The Law Nerd Manifesto, or Email from Thomson Reuters Shows Why We Need Government-Hosted, Boolean-Searchable, Free, Public Access to Caselaw.

We pay a couple thousand dollars a month to Thomson Reuters — owners of the Westlaw database — for the privilege of searching and retrieving decisions by the federal and state judges who are paid from our tax dollars to decide the cases in our public justice system.  Even though these decisions are the backbone of our common law — that is, precedent-based — legal system, We The People don’t have effective access to them without paying the couple-thousand dollars a month for a Westlaw or Lexis subscription.  You could go to a law library and do old fashioned dead-trees book research but, among other things, you’d be reading books published by Thomson Reuters, and you could not remotely afford to purchase these books on your own.   And access to those privately-published, drop-dead-expensive books depends on having access to a law library; they’re not generally available at your average public library.

There are cheaper services, but they are far less comprehensive, so you could never be sure you are searching everything your opponent is or the judge expects you to.  The only publicly available service is PACER which has no full text search function, and charges 10 cents a page to download decisions.  You can only search by case “type” and then just guess which cases have relevant decisions.  There is simply no way it could replace the full-text Boolean search capability of Westlaw or Lexis.

So mostly we just grumble and open a vein each month, while Thomson Reuters and Lexis/Nexis make large piles of money being the gatekeepers of our judicial system.

Then we get an email like this:

To our customers:

As part of our commitment to transparency, I wanted to alert you to some errors related to publishing cases in Westlaw® and our print volumes that we have now corrected.

In March, Thomson Reuters became aware that small portions of text were missing[*] in a number of new cases posted to Westlaw due to the introduction of an upgrade to our PDF conversion process in November 2014.

. . .

Our analysis[**] of the cases found that none of these issues resulted in any change to the meaning of the law.
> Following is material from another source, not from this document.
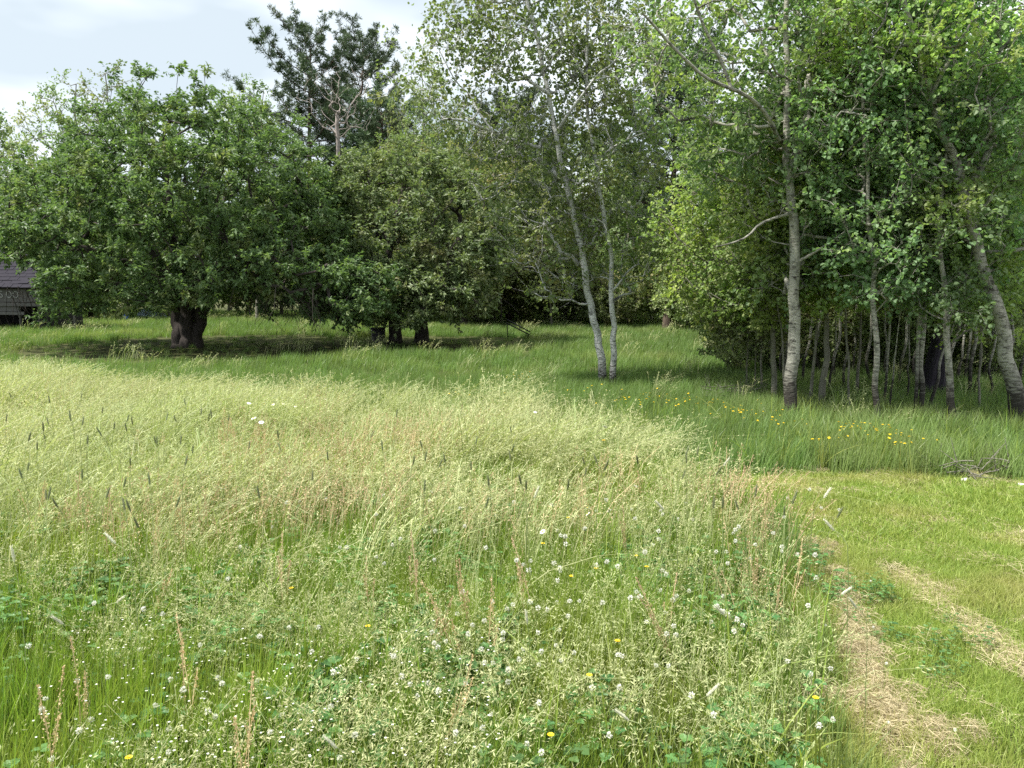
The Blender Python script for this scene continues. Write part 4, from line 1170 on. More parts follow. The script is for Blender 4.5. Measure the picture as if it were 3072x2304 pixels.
# reddish sorrel drifts
P, r = cand(60, 2.4, 13, 120)
v = red_patch(P)
k = (zone(P, r) == 'm') & (r.uniform(0, 1, len(P)) < v * .42 + .006)
scatter('sorrel_drift', [sorrel_tuft(1) for _ in range(4)], P[k], r.uniform(.8, 1.1, k.sum()), rz(r, k.sum()))
# brome with nodding spikelets, clover leaves and broad blades close by
P, r = cand(130, 1.2, 4.2, 121)
nz = vnoise(P, 1.7, 31)
k = (zone(P, r) == 'm') & (r.uniform(0, 1, len(P)) < np.clip((nz - .42) * 7, 0, 1) * np.clip((4.1 - P[:, 1]) / 1.3, 0, 1))
scatter('brome_grass', [brome_tuft() for _ in range(5)], P[k], r.uniform(.8, 1.15, k.sum()), rz(r, k.sum()) * 3)
P, r = cand(45, 1.2, 8, 122)
z = zone(P, r)
lw = np.exp(-(((P[:, :2] - gp(2660, 1850)[:2]) / (.22, .75)) ** 2).sum(1))
k = (z == 'm') & (vnoise(P, 1.5, 32) > .42) | (z == 'l') & (lw > .3)
scatter('clover_leaves', [clover_patch() for _ in range(4)], P[k], (r.uniform(.8, 1.4, len(P)) * np.where(z == 'l', .5, 1))[k], rz(r, k.sum()) * 6)
P, r = cand(26, 1.2, 9, 123)
z = zone(P, r)
k = (z == 'm') & (vnoise(P, 1.0, 34) > .4) | (z == 'g') & (r.uniform(0, 1, len(P)) < .5)
scatter('broad_grass', [broad_tuft() for _ in range(5)], P[k], r.uniform(.7, 1.15, k.sum()), rz(r, k.sum()) * 6)
# the mown strip
P, r = cand(130, 1.2, 4.5, 130)
k = zone(P, r) == 'l'
scatter('mown_grass', [lawn_tile(0) for _ in range(4)], P[k], np.stack([r.uniform(.8, 1.2, k.sum())] * 2 + [r.uniform(.6, 1.3, k.sum()) * (.7 + .7 * vnoise(P[k], 1.6, 41))], 1), rz(r, k.sum()) * 6)
P, r = cand(70, 4.5, 9, 131)
k = zone(P, r) == 'l'
scatter('mown_grass_beyond', [lawn_tile(1) for _ in range(4)], P[k], np.stack([r.uniform(.8, 1.2, k.sum())] * 2 + [r.uniform(.6, 1.2, k.sum()) * (.7 + .7 * vnoise(P[k], 1.6, 41))], 1), rz(r, k.sum()) * 6)
# dry hay left by the mower: windrow along the meadow edge, two thinner streaks, a patch at the far edge
def along(px, n, wid, seed, z=.0):
    r = np.random.default_rng(seed)
    Q = spline([gp(*p) for p in px], 200)
    i = r.integers(0, 200, n)
    return Q[i] + r.normal(0, 1, (n, 3)) * (wid, wid, 0) + (0, 0, z), r
thick = [hay_tile(150, .075) for _ in range(4)]
thin = [hay_tile(60, .03, .09, .13) for _ in range(4)]
A, r = along([(2500, 1700), (2530, 1790), (2570, 1900), (2590, 1990), (2640, 2080), (2680, 2180), (2730, 2304), (2800, 2480)], 210, .036, 140)
B, _ = along([(2590, 2090), (2640, 2130), (2700, 2200), (2820, 2240), (2900, 2190)], 70, .05, 141)
C, _ = along([(2450, 1640), (2480, 1680), (2510, 1740)], 24, .05, 142)
P = np.concatenate([A, B, C])
P = P[(vnoise(P, 6.0, 81) + r.normal(0, .12, len(P))) > .30]
scatter('hay_windrow', thick, P, np.stack([r.uniform(.3, .62, len(P))] * 2 + [r.uniform(.5, 1.2, len(P))], 1), r.uniform(0, 6.28, len(P)))
A, r = along([(2480, 1560), (2620, 1650), (2750, 1760), (2900, 1880), (3000, 1960), (3120, 2060)], 150, .04, 143, .02)
B, _ = along([(2480, 1470), (2620, 1560), (2760, 1620), (2900, 1690)], 80, .16, 144, .02)
C, _ = along([(2500, 1440), (2760, 1450), (3072, 1460)], 60, .25, 145, .02)
D, _ = along([(2860, 1420), (2900, 1425), (2940, 1430)], 40, .10, 146, .02)
E, _ = along([(2420, 1430), (2480, 1480), (2560, 1530)], 30, .12, 147, .02)
G, _ = along([(2760, 1520), (2900, 1580), (3072, 1640)], 40, .16, 148, .02)
P2_, r2 = cand(26, 1.2, 9, 149)
P2_ = P2_[(zone(P2_, r2) == 'l') & (r2.uniform(0, 1, len(P2_)) < .45)] + (0, 0, .02)
P = np.concatenate([A, B, C, D, E, G, P2_])
P = P[(vnoise(P, 5.0, 82) + r2.normal(0, .14, len(P))) > .24]
scatter('hay_streaks', thin, P, r.uniform(.4, .85, len(P)), r.uniform(0, 6.28, len(P)))

# ------------------------------------------------------------------ single flowers and seed heads
def head_lathe(r, n, length, rad, tilt=0.0, mi=0):
    """bristly cylinder: many tiny scales round a spindle"""
    mb = MB()
    P = np.stack([np.zeros(5), np.zeros(5), np.linspace(0, length, 5)], 1)
    mb.tube(P, [rad * .55, rad, rad, rad * .9, rad * .25], 6, .2, mi, cap=True)
    u = r.uniform(0, 1, n); th = r.uniform(0, 6.28, n)
    c = np.stack([np.cos(th) * rad * .8, np.sin(th) * rad * .8, u * length], 1)
    d = nrm(np.stack([np.cos(th) * .8, np.sin(th) * .8, np.full(n, .9)], 1))
    nn = nrm(np.cross(d, r.normal(0, 1, (n, 3))))
    V, T, ti = leaf_geo(c, d, nn, np.full(n, rad * 1.0), .5, 4, 0, r.uniform(.2, 1, n))
    mb.add(V, T, ti, mi)
    return mb
fr = np.random.default_rng(77)
def xform(mb, ax, off):
    z = Vector((0, 0, 1)).rotation_difference(Vector(ax)).to_matrix()
    A = np.array(z)
    mb.V = [v @ A.T + np.asarray(off) for v in mb.V]
    return mb
def timothy_proto(i, pale, loc, label, group):
    h = .66 * fr.uniform(.9, 1.08)
    ax = nrm(np.array((fr.normal(.12, .16) if not pale else fr.choice([-1, 1]) * fr.uniform(.1, 1.3), fr.normal(0, .15), 1)))
    tip = np.array((ax[0] * .12, ax[1] * .1, h))
    t = thing('timothy_grass', label, 'grass stalk', loc, group)
    mb = MB()
    P = spline([(0, 0, 0), (ax[0] * .02, 0, h * .5), tip - ax * .08, tip], 7)
    mb.tube(P, np.linspace(.0022, .0014, 7), 3, .4)
    for k in range(2):
        V, T, ti = blades(fr, 1, .004, .22, .006, lean=.8, curve=1.0, z0=h * (.15 + .2 * k)); mb.add(V, T, ti)
    link('stem', mb.mesh('timothy_stem', [M['stem']]), t)
    hb = xform(head_lathe(fr, 90, .058 if pale else .058, .0048 if pale else .0044), ax, tip)
    link('seed_head', hb.mesh('timothy_head', [M['timothy_pale' if pale else 'timothy']]), t)
    return t, h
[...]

To provide clarity, we are posting examples of the issues, as well as a listing of all corrected cases, here. We will post all affected cases with corrections highlighted within the text.

. . .

We are very aware of our crucial role in supporting the U.S. legal system, and there is nothing more important to us than delivering the best possible solutions and customer service to you.[***] Please accept our apologies for our errors. We are very sorry for the inconvenience.

Sincerely,

Andy Martens
Global Head of Product & Editorial

So for the thousands we and millions of other lawyers pay them each month, we can’t even get a reliable account of the cases that constitute the written record of the American judicial system.  And this is just the errors Thomson Reuters has “become aware” of.

At this point in the evolution of document formatting and search technology, there is no reason why the following system shouldn’t be in place:

  1. All judicial decisions online in fully-searchable format.
  2. A taxpayer-funded, free, public database that permits full-text Boolean searches, that is, that permits any American with access to the internet to do the legal research necessary to understand our legal system.

Call it The Law Nerd Manifesto.

*********

*And by “missing” we mean “the case no longer reads the way it was written by the judge.”

**And by “analysis” we mean “frantic ass-covering maneuvers.”

***”Well, almost nothing.  We also like rolling around like Scrooge McDuck in the massive piles of cash we reap from publishing THE CASES THAT CONSTITUTE OUR JUDICIAL SYSTEM.  Bwaahahahahahahaaaaaaaaaaaaaa!”

3 thoughts on “The Law Nerd Manifesto, or Email from Thomson Reuters Shows Why We Need Government-Hosted, Boolean-Searchable, Free, Public Access to Caselaw.

  1. Rodney North

    Wow. And yet I’m not entirely surprised this problem exists. It’s so similar to what plagues much?most? academic publishing. For ex, I often work with a variety of academics who spend years carefully investigating critical aspects of fair trade and what it is, or is not, delivering for farmers. While some of that work can still end up flawed these researchers usually produce the highest quality information and analysis. But few can actually read it because there’s a paywall that charges the public $25 per article. So instead the interested Joe or Jane Public reads a free article written in a week, or maybe even a day, by a journalist or other writer who themselves may or not be paid. The quality of that content is, of course, wildly variable.